Wednesday, March 16, 2011

China Mobile Unexpectedly Boosts Capital Spending for This Year

March 16 (Bloomberg) -- China Mobile Ltd., the world’s biggest wireless carrier by users, unexpectedly said it will boost capital spending this year to meet rising demand for data services from users downloading video and music on their phones.

China Mobile aims to spend as much as 132.4 billion yuan ($20.1 billion) in 2011, compared with 124.3 billion yuan last year, according to a company presentation today. Analysts including Michael Meng of BOCI Research Ltd. had expected the Beijing-based company to reduce capital spending this year.

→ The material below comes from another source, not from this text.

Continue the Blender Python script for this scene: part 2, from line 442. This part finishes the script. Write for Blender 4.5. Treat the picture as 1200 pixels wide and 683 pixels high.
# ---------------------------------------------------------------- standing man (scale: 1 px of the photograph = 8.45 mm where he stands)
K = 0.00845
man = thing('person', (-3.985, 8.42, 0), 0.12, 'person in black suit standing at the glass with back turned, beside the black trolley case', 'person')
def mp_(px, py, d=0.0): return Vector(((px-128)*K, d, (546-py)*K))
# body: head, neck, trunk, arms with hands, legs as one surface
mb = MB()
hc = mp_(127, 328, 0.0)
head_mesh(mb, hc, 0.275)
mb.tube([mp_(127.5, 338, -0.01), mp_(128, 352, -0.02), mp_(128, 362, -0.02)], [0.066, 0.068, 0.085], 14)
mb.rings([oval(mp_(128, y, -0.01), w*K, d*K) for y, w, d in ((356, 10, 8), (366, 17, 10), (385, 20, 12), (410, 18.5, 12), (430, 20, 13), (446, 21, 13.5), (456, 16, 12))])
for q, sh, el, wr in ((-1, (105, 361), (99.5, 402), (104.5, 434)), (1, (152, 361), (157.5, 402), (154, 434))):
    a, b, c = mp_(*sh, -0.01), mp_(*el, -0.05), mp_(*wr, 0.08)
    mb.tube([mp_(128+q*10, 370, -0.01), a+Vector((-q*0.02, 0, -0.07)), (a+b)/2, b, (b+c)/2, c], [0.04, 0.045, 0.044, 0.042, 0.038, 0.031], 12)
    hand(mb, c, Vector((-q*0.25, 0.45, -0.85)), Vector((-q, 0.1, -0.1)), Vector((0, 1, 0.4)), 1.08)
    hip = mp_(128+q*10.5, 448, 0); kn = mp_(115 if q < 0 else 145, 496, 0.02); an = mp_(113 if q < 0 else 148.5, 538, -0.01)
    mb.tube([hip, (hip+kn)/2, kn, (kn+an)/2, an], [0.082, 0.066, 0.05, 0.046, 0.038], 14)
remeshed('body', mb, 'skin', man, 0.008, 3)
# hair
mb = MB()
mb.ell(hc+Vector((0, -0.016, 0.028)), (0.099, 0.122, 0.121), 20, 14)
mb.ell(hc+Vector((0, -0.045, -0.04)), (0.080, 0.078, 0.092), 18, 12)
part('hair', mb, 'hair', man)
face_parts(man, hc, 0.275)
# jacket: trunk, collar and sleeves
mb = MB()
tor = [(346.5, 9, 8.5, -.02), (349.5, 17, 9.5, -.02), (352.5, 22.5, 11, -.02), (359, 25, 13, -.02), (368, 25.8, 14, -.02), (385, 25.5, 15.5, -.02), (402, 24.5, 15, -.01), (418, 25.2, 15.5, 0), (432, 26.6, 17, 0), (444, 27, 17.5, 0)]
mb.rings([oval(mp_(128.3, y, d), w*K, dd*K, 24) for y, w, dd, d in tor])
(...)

The company is increasing spending after posting a better- than-expected net income in the fourth quarter. Chairman Wang Jianzhou is expanding the range of data services China Mobile offers over its mobile network beyond traditional short message service texting as he seeks to maintain the lead over rivals China Unicom (Hong Kong) Ltd. and China Telecom Corp.

The capital spending guidance “was a negative coming out of the result,” Lisa Soh, a Hong Kong-based analyst at Macquarie Group Ltd. which rates the stock “outperform,” said in an e-mail. Soh said she was surprised by the company’s projection, which was 35 percent more than she estimated.

China Mobile fell 1.7 percent to HK$71.05 at the 4 p.m. close of trading in Hong Kong, after earlier climbing as much as 1.5 percent. The stock has dropped 8 percent this year.

BOCI’s Meng had forecast capital spending at China Mobile may drop to 118 billion yuan this year in a March 9 report. Paul Wuh, a Hong Kong-based analyst at Samsung Securities Co., said he’d expected the 2011 expenditure at 98 billion yuan.

Net Profit

Net income increased 3.7 percent to 32.4 billion yuan in the quarter ended Dec. 31, according to figures derived from full-year earnings reported by the company today. Profit was expected to be 31.8 billion yuan, according to the average of five analyst estimates compiled by Bloomberg News.

Fourth-quarter sales rose 6 percent to 132.6 billion yuan.

China Mobile had a total of 584 million mobile-phone subscribers at the end of last year, including 20.7 million customers for the high-speed, third-generation service that smartphones use to surf the Web, the company said in February.

That compares with China Unicom’s 311.3 million total subscribers and 14.1 million users of its 3G service. China Telecom was in third place with 90.5 million subscribers.

Value-added data such as the mobile music service “was an essential driver of total revenue growth” last year, accounting for 31 percent of operating revenue in 2010, Wang said.

Registered Customers

China Mobile has 35 million registered customers for its mobile applications offerings, who can select from 50,000 applications to download, the carrier said. By the end of last year, the site had recorded 110 million application downloads, according to the statement.

Wang aims to keep China Mobile’s lead with heavy data users by rolling out the country’s first fourth-generation network. The company in December received approval from the Ministry of Industry and Information Technology to begin a trial of its 4G TD-LTE network, and it said this month it added Beijing to the original six cities in the program: Shanghai, Hangzhou, Nanjing, Guangzhou, Shenzhen and Xiamen.